In Serie A, Inter ended the campaign in 3rd with a record of P34 W15 D14 L5 GF51 GA35, their best finish for 4 years. Moreover, they had significantly cut the gap between themselves and the team at the top (just 6 points behind Juventus). Their defence again impressed, but the team could only manage the same number of goals as in 1995-96, despite the heavy investment in creativity and finishing. In addition to being UEFA Cup runners up, the club had also reached the semi-finals of the Italian Cup (as they had also done in the year previous).

The job that Roy Hodgson did at Inter was solid, without being particularly spectacular. A certain improvement in his second season after making some shrewd purchases, but was this merely how he ought to have done, given the players and financial backing at his disposal?
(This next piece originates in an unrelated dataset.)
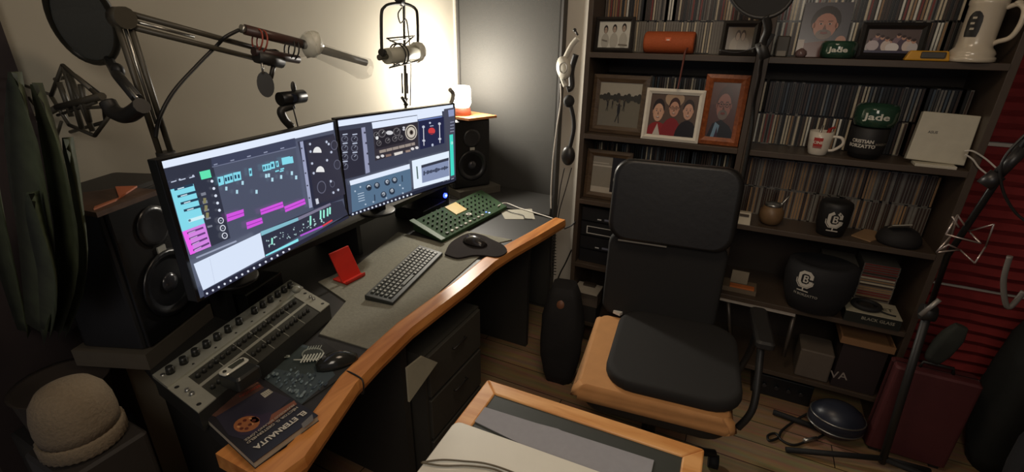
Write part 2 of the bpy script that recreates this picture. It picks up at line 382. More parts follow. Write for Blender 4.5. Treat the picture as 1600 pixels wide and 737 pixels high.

Consequently, without something tangible to show for his efforts, many an Inter fan would view Hodgson’s tenure as a failure.

One final point to make is this: it has been reported in the English press that although Roy didn’t win anything himself at Inter, it was the basis of his team that went on to be successful. One part of this statement is true since Inter won the UEFA Cup the following year and also finished 2nd in the league, 5 adrift of Juventus. But was it the basis of his team that accomplished this?

In the transfer markets of the 1997-98 season, Pistone, Paganin, Angloma, Ince, Berti, Sforza, Ganz and Branca all left the club, 4 of whom were bought by Hodgson. In the same time frame, Ronaldo, Alvaro Recoba, Ze Elias, Paulo Sousa, Diego Simeone, Taribo West and Francesco Colonnese (in particular) all arrived.

In the league, under new coach Luigi Simoni, Inter collected 10 more points than in Hodgson's final year, scoring 11 more goals (with Ronaldo in sparkling form) and conceding 8 fewer. In the UEFA Cup final against Lazio, of the starting XI and 3 substitutes used, only 3 had been bought by Hodgson, a further 3 were already there when he became manager and the other 8 had been purchased since his departure. So, once again, was that really Roy’s team?